Senator Sonia Chang-Diaz
Massachusetts Second Suffolk District
Massachusetts Black and Latino Caucus to Vote Against Sentencing Reform Bill

Massachusetts Black and Latino Legislative Caucus to Vote Against Sentencing Reform Bill

 

BOSTON--Citing the bill's lack of evidence-based solutions, removal of judicial discretion, and the absence of any elimination of mandatory minimums on non-violent offenses, members of the Massachusetts Black and Latino Legislative Caucus (MBLLC) announced today that, as a Caucus, they will be voting against the final sentencing reform bill released by the Conference Committee on Tuesday evening.

“As a senator representing a district grappling day-in and day-out with the pervasive effects of violence and the drug trade, I have a strong interest in government putting forth smart, evidence-based solutions to make our neighborhoods safer. This bill doesn't get us there,” said Senator Sonia Chang-Díaz (D-Boston). “Over the past several months, I have met with criminal justice experts, faith leaders, and victims’ families, and talked with scores of constituents about what they see as the benefits and drawbacks of this legislation. These parties have put forth great advocacy about the alternative solutions that would serve our communities better. Ultimately, I am not convinced that the benefits of this bill outweigh its fiscal and societal costs—or its opportunity costs.”

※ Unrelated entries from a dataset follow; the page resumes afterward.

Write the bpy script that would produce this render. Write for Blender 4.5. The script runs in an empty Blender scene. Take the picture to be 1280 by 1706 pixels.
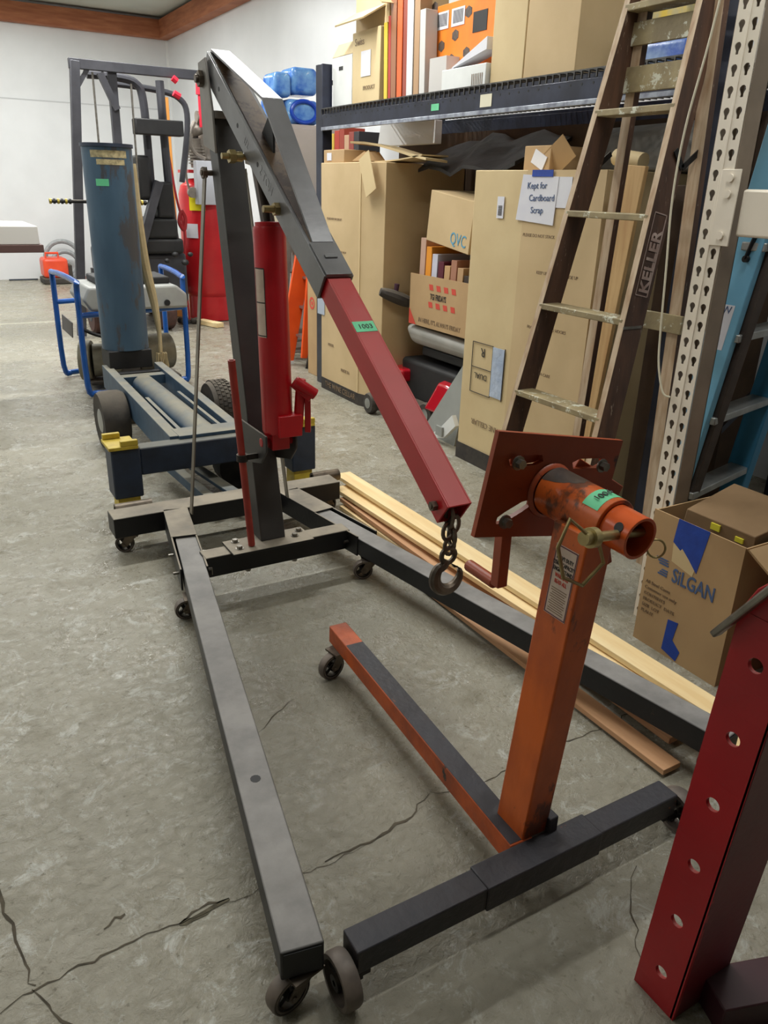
import bpy, bmesh, math, random
from mathutils import Vector, Matrix
random.seed(7)
V = Vector
SC = bpy.context.scene
COL = SC.collection

# ---------------------------------------------------------------- camera
cam = bpy.data.cameras.new('camera')
co = bpy.data.objects.new('camera', cam); COL.objects.link(co)
cam.sensor_fit = 'VERTICAL'; cam.sensor_height = 36.0
cam.lens = 36.0 * 1300 / 1706
cam.clip_start = 0.05; cam.clip_end = 100
def cam_axes(pitch=22.5, roll=1.8, yaw=-30.75555630872629):
    th, ro, ya = map(math.radians, (pitch, roll, yaw))
    f = V((0, math.cos(th), -math.sin(th))); r = V((1, 0, 0)); d = -r.cross(f)
    ix = math.cos(ro) * r - math.sin(ro) * d
    iy = math.sin(ro) * r + math.cos(ro) * d
    R = Matrix.Rotation(ya, 3, 'Z')
    return R @ f, R @ ix, R @ iy
f_, ix_, iy_ = cam_axes()
m = Matrix((ix_, -iy_, -f_)).transposed().to_4x4()
m.translation = V((0, 0, 1.5))
co.matrix_world = m
SC.camera = co

# ---------------------------------------------------------------- view + light
SC.view_settings.view_transform = 'Standard'
SC.view_settings.look = 'None'
SC.view_settings.exposure = 0.0
SC.view_settings.gamma = 1.0
SC.view_settings.use_curve_mapping = False
w = bpy.data.worlds.new('world'); SC.world = w; w.use_nodes = True
bg = w.node_tree.nodes['Background']
bg.inputs[0].default_value = (0.75, 0.85, 1, 1); bg.inputs[1].default_value = 0.05

def area(name, loc, sx, sy, power, color=(0.99, 1.0, 0.97), rot=(0, 0, 0)):
    l = bpy.data.lights.new(name, 'AREA'); l.shape = 'RECTANGLE'
    l.size = sx; l.size_y = sy; l.energy = power; l.color = color
    o = bpy.data.objects.new(name, l); COL.objects.link(o)
    o.location = loc; o.rotation_euler = rot
    return o
CEIL = 3.85
LAMPS = [(1.8, 1.25, 50), (1.6, 4.9, 108), (1.4, 8.1, 150), (1.4, 11.4, 118), (-3.2, 1.3, 14), (-3.2, 4.9, 60), (-3.2, 8.1, 95), (-3.2, 11.4, 112)]
for (lx, ly, pw) in LAMPS:
    area('ceiling_lamp_light', (lx, ly, CEIL - 0.13), 2.5, 0.12, pw)

# ---------------------------------------------------------------- materials
def srgb(r, g, b):
    f = lambda c: (c / 255 / 12.92) if c / 255 <= 0.04045 else ((c / 255 + 0.055) / 1.055) ** 2.4
    return (f(r), f(g), f(b), 1)
MATS = {}
def mat(name, c1, c2=None, scale=8, rough=0.6, metal=0.0, bump=0.0, bscale=60, dust=0.0, dustc=(150, 140, 122),
        speck=None, speckt=0.62, speckscale=18, spec=0.5, stretch=None, emit=0, coat=0, alpha=1):
    if name in MATS: return MATS[name]
    mt = bpy.data.materials.new(name); mt.use_nodes = True
    nt = mt.node_tree; N = nt.nodes; L = nt.links
    b = N['Principled BSDF']
    b.inputs['Roughness'].default_value = rough; b.inputs['Metallic'].default_value = metal
    b.inputs['Specular IOR Level'].default_value = spec
    if coat: b.inputs['Coat Weight'].default_value = coat
    if alpha < 1: b.inputs['Alpha'].default_value = alpha
    tc = N.new('ShaderNodeTexCoord'); vec = tc.outputs['Object']
    if stretch:
        mp = N.new('ShaderNodeMapping'); mp.inputs['Scale'].default_value = stretch
        L.new(vec, mp.inputs[0]); vec = mp.outputs[0]
    def noise(s, d=5, r=0.55):
        n = N.new('ShaderNodeTexNoise'); n.inputs['Scale'].default_value = s
        n.inputs['Detail'].default_value = d; n.inputs['Roughness'].default_value = r
        L.new(vec, n.inputs['Vector']); return n
    def ramp(src, a, c):
        m_ = N.new('ShaderNodeMapRange'); m_.inputs[1].default_value = a; m_.inputs[2].default_value = c
        L.new(src, m_.inputs[0]); return m_.outputs[0]
    def mix(fac, A, B):
        x = N.new('ShaderNodeMix'); x.data_type = 'RGBA'
        if isinstance(fac, float): x.inputs[0].default_value = fac
        else: L.new(fac, x.inputs[0])
        for i, s in ((6, A), (7, B)):
            if isinstance(s, tuple): x.inputs[i].default_value = s
            else: L.new(s, x.inputs[i])
        return x.outputs[2]
    cur = srgb(*c1)
    if c2: cur = mix(ramp(noise(scale).outputs[0], 0.35, 0.65), cur, srgb(*c2))
    if speck: cur = mix(ramp(noise(speckscale, 6, 0.7).outputs[0], speckt, speckt + 0.04), cur, srgb(*speck))
    if dust:
        g = N.new('ShaderNodeNewGeometry'); s = N.new('ShaderNodeSeparateXYZ'); L.new(g.outputs['Normal'], s.inputs[0])
        k = N.new('ShaderNodeMath'); k.operation = 'MULTIPLY'
        L.new(ramp(s.outputs[2], 0.35, 0.9), k.inputs[0])
        nz = N.new('ShaderNodeMapRange'); nz.inputs[1].default_value = 0.3; nz.inputs[2].default_value = 0.6
        nz.inputs[3].default_value = dust * 0.45; nz.inputs[4].default_value = dust
        L.new(noise(5, 6, 0.6).outputs[0], nz.inputs[0]); L.new(nz.outputs[0], k.inputs[1])
        cur = mix(k.outputs[0], cur, srgb(*dustc))
        rr = N.new('ShaderNodeMapRange'); rr.inputs[3].default_value = rough; rr.inputs[4].default_value = max(rough, 0.8)
        L.new(k.outputs[0], rr.inputs[0]); L.new(rr.outputs[0], b.inputs['Roughness'])
    if isinstance(cur, tuple): b.inputs['Base Color'].default_value = cur
    else: L.new(cur, b.inputs['Base Color'])
    if bump:
        bp = N.new('ShaderNodeBump'); bp.inputs['Strength'].default_value = bump; bp.inputs['Distance'].default_value = 0.01
        L.new(noise(bscale, 4).outputs[0], bp.inputs['Height']); L.new(bp.outputs[0], b.inputs['Normal'])
    if emit:
        b.inputs['Emission Color'].default_value = srgb(*c1); b.inputs['Emission Strength'].default_value = emit
    MATS[name] = mt
    return mt
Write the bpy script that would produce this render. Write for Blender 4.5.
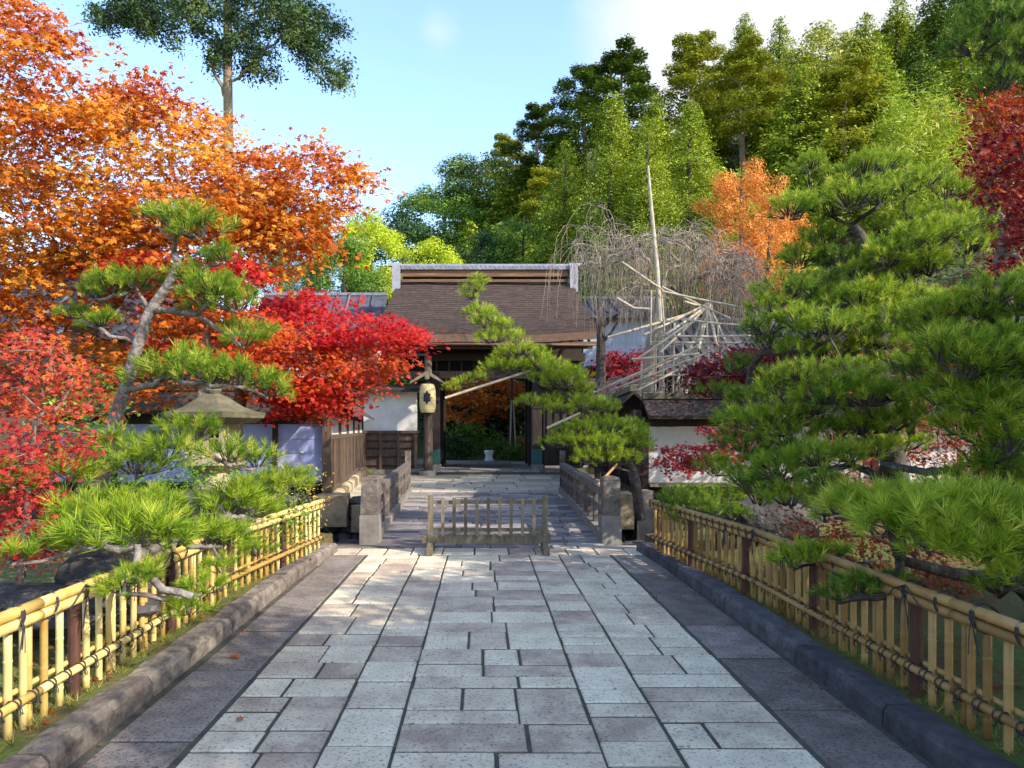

“Addiction is a real concern and we need a comprehensive approach to providing critical services that break the cycle of repeat sentencing,” said Representative Linda Dorcena Forry (D-Dorchester). “This is not just a criminal issue—It is a mental health and addiction issue, and judges need the discretion to determine the difference.”

In a letter to House and Senate colleagues delivered on Wednesday afternoon, the MBLLC expressed concerns that the bill did not include data-driven solutions to reduce violence and recidivism. The Caucus expressed disappointment that the bill “imposes new burdens on our courts and prisons while doing too little to promote rehabilitation for non-violent offenders and prevent recidivism. It also removes the judicial discretion that is fundamental to the purpose of our judicial system and the principal of separation of powers.”

In announcing their opposition to the final bill, MBLLC members also pointed to:

  • Data from the Massachusetts Sentencing Commission suggesting that this bill will cost over $100 million over the next 10 to 15 years—funding that will be siphoned off from priorities such as education, job training, and transportation improvements.
  • The half-dozen states around the country, including Kansas and South Carolina, that have moved away from mandatory minimum sentencing laws, and have seen their crime rates drop.
  • The disproportionate representation of communities of color in our jail and prison systems. As of 2009, Black and Latino people comprised approximately 12 percent of Massachusetts’ population yet accounted for 56 percent of its prison population. They argued that unnecessary and ineffective jail sentences devastate communities, preclude valuable job training and educational opportunities, fracture families, and perpetuate a cycle of violence and crime that has had serious consequences on communities of color.

Over the past eight months, MBLLC members have facilitated and attended many community forums, State House briefings, and constituent meetings to solicit input on the two sentencing bills passed by the House and the Senate last fall. This input informed the position that the MBLLC took during the course of Conference Committee negotiations and in their communications with House and Senate leadership.

Although they could not endorse the bill on balance, the MBLLC did note and express appreciation for the fact that the Conference Committee included several provisions for which the MBLLC had advocated. These provisions included:

  • Significant reduction of the so-called “school zone” area for drug sentences, and a suspension of the school zone policy between midnight and 5am
  • Inclusion of the “Good Samaritan” provision
  • Increased access to earned-good-time and work release programming for inmates serving time on non-violent offenses.